NYT, WaPo, New Yorker, Liberal Media Dominates In 2024 Pulitzer Prize Journalism Awards

FILE - A sign for The New York Times hangs above the entrance to its building, May 6, 2021, in New York. The New York Times is getting rid of its sports department and will instead rely on sports coverage from its website The Athletic going forward, according to a report on the media company's website. The move impacts more than 35 people in the sports department.
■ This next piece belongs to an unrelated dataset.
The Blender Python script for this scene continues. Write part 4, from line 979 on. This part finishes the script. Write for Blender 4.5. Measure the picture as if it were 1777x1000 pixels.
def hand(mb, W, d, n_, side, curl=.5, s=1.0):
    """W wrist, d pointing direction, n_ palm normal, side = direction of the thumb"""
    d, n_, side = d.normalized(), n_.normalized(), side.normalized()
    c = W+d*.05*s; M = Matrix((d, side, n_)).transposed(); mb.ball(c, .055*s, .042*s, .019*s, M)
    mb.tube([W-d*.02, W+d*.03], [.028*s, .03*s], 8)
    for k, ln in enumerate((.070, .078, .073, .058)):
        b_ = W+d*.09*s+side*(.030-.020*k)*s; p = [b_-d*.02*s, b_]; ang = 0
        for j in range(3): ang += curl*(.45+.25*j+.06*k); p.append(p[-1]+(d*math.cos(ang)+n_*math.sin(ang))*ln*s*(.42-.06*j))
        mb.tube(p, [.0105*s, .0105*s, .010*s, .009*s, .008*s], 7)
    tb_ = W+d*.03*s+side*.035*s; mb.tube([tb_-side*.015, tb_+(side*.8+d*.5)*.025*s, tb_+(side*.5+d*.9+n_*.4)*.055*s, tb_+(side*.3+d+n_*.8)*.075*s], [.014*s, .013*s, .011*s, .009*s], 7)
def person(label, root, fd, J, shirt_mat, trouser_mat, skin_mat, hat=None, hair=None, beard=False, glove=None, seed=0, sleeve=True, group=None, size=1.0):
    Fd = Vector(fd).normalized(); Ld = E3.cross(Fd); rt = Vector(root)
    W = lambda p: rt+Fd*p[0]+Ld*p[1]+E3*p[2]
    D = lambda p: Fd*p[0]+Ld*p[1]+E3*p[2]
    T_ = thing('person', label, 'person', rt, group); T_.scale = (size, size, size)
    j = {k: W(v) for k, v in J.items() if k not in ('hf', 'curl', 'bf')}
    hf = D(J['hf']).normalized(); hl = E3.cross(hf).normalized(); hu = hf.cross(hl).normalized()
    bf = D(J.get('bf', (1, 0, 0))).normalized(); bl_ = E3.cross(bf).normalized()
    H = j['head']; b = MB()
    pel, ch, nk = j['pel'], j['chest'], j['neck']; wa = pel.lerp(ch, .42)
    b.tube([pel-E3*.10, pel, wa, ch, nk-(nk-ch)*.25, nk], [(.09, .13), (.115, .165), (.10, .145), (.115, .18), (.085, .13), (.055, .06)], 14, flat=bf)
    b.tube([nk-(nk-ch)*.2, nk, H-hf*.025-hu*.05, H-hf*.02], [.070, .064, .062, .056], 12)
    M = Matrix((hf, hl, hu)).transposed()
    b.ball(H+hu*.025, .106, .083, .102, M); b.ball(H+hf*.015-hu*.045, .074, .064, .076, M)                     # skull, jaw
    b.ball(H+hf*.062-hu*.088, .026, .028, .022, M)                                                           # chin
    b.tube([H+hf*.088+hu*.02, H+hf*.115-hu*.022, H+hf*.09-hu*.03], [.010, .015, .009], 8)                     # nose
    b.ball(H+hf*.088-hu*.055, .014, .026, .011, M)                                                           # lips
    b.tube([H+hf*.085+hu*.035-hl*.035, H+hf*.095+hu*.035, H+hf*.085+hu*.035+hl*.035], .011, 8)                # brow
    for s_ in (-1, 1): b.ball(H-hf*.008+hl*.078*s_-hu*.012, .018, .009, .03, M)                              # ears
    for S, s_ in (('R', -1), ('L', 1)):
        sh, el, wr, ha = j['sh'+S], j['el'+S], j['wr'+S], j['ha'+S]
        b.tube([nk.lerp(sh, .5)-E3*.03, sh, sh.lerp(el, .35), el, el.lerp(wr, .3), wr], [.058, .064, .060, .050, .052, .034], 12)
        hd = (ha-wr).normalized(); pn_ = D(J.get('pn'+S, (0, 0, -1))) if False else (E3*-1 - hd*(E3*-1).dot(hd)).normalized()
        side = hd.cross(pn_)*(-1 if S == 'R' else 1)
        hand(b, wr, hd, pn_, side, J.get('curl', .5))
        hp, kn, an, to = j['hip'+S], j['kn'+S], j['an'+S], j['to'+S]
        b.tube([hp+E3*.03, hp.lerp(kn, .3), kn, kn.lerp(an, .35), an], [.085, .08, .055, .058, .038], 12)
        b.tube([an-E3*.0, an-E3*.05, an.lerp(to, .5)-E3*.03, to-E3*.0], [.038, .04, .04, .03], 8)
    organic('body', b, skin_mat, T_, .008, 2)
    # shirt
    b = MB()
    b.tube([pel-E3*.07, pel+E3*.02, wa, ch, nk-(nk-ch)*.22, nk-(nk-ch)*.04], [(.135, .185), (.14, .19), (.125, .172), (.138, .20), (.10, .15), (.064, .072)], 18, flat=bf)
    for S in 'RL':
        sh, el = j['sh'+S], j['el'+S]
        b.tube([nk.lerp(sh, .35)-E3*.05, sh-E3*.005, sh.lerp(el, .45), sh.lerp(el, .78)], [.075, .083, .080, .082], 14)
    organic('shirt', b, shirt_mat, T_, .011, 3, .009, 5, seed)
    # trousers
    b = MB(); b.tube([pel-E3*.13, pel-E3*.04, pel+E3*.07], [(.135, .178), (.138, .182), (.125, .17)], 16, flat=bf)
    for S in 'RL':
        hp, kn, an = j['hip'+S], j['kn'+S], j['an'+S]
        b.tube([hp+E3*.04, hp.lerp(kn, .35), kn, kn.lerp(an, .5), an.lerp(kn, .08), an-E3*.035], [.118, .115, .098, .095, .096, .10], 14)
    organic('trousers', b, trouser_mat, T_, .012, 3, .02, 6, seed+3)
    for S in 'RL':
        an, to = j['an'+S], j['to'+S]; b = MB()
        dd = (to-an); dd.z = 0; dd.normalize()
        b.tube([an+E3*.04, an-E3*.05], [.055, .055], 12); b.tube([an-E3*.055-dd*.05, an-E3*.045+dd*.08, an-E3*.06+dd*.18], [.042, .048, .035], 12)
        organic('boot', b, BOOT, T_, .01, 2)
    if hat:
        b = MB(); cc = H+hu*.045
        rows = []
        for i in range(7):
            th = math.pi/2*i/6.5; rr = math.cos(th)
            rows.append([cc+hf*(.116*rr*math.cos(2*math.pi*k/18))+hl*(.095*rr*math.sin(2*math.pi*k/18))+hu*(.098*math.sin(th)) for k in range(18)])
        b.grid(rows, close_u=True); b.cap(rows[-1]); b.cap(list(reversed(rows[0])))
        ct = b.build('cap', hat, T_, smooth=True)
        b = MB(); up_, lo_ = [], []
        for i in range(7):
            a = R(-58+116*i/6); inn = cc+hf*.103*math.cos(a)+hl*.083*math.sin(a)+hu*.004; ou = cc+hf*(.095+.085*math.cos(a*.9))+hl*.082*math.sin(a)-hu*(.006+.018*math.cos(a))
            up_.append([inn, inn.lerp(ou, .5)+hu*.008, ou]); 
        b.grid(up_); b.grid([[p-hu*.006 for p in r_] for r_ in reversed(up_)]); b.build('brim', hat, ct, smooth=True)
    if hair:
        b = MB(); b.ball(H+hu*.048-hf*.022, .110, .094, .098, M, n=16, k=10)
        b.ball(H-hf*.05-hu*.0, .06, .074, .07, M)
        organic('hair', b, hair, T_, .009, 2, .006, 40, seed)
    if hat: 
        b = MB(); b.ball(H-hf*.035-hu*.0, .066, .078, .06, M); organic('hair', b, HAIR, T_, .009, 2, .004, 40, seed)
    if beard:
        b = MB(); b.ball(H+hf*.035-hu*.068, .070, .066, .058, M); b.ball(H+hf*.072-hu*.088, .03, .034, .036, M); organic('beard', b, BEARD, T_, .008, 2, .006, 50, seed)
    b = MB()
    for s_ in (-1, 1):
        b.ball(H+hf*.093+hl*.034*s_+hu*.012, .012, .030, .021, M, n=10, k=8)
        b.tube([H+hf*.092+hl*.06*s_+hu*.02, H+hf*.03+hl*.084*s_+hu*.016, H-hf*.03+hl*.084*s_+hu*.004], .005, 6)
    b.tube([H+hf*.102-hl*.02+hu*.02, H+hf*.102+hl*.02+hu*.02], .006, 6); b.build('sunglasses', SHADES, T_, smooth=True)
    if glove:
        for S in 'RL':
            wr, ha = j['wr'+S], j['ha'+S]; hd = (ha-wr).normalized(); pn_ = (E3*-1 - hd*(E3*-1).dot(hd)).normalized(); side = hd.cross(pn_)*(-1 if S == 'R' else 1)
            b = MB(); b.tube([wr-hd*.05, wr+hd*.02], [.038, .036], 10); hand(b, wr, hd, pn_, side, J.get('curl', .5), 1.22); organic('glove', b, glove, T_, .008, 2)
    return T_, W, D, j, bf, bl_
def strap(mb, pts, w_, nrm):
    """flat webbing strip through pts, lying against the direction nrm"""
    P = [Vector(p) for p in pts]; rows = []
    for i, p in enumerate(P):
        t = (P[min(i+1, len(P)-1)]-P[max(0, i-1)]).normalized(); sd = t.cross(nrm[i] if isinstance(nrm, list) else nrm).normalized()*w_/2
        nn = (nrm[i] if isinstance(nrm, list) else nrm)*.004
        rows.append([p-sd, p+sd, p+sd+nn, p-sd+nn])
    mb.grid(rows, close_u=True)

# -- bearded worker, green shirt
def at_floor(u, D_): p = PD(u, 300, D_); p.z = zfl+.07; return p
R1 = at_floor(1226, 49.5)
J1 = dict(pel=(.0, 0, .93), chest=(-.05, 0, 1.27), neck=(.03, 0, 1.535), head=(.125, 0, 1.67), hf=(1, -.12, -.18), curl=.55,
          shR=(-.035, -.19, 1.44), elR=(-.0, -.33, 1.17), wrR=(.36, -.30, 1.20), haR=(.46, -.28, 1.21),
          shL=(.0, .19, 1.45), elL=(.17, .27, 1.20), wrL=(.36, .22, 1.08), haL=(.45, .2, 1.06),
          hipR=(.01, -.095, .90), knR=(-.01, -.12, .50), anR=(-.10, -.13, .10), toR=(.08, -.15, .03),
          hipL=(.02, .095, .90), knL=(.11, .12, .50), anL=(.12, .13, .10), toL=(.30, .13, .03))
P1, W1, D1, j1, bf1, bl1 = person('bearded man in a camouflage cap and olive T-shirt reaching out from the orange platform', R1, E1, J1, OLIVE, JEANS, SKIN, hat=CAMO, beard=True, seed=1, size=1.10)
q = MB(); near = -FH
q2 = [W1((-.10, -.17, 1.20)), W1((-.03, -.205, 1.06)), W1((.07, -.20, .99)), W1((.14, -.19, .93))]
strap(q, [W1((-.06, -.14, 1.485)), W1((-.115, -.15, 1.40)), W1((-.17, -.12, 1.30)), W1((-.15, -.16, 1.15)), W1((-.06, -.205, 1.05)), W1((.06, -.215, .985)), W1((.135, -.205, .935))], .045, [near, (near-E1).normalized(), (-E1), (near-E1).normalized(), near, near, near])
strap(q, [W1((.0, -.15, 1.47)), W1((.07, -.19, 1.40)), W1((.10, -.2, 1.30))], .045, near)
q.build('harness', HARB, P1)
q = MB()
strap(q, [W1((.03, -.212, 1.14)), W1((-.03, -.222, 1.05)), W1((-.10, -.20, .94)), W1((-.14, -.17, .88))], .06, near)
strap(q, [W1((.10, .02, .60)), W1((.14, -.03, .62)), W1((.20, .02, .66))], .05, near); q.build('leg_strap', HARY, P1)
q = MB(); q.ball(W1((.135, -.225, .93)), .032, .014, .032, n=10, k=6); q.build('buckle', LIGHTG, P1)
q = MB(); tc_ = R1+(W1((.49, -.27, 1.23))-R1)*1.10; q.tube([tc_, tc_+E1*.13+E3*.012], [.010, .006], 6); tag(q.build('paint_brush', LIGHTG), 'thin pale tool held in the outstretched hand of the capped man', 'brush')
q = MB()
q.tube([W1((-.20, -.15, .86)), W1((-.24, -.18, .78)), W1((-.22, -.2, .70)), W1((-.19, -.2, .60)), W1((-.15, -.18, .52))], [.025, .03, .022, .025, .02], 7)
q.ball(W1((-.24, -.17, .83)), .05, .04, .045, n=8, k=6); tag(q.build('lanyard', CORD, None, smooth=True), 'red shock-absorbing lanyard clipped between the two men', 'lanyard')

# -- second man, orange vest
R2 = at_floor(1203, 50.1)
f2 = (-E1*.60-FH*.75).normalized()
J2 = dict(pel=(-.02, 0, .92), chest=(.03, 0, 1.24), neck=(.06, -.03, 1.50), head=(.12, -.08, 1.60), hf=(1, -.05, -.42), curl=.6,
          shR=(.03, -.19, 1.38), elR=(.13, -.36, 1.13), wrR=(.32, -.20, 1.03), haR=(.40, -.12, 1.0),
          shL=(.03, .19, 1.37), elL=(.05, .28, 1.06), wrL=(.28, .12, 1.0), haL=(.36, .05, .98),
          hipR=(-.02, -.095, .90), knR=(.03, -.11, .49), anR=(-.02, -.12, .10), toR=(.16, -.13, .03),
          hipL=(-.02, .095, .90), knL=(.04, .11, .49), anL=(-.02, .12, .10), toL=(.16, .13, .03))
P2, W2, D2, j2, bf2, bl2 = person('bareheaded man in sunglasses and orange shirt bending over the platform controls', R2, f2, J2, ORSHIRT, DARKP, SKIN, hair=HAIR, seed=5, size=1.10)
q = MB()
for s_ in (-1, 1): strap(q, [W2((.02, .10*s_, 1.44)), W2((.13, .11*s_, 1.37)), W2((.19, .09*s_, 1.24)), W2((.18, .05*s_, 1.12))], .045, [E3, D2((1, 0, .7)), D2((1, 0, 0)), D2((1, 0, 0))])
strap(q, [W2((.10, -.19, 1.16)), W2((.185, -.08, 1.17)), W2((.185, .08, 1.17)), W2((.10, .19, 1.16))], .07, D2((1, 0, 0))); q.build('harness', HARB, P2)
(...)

The report on Monday, July 10, 2023 said that journalists on the sports desk will move to other roles in The New York Times newsroom and that there were no planned layoffs. (AP Photo/Mark Lennihan, File)

The 2024 Pulitzer Prize winners were announced Monday, with two awards and a special citation going to outlets and journalists for their coverage of the ongoing war between Israel and Hamas.

This year’s prizes reaffirmed the risks journalists take to uncover the truth in areas of conflict and distress.

  • The award for commentary coverage, for example, went to Vladimir Kara-Murza, a contributor for The Washington Post, for columns he authored “at great personal risk from his prison cell” in Russia, warning of the consequences of dissent in Vladimir Putin’s Russia.

While a few local and regional outlets took home prizes, this year’s award winners were dominated by national outlets.

  • The Washington Post and The New York Times won three awards each — the most of any outlet — followed by the Invisible Institute, a Chicago-based independent journalism nonprofit, and Reuters, with two each.

Local California outlets earned three prizes, with the Los Angeles Times, USG Audio California and Lookout Santa Cruz winning one award each.

Several of the prizes were awarded to journalists and outlets whose work shed light on the failures of the U.S. government and its leaders.

Hannah Dreier of The New York Times won the Pulitzer for Investigative Reporting for a series exposing corporate and governmental failures that perpetuate around migrant child labor.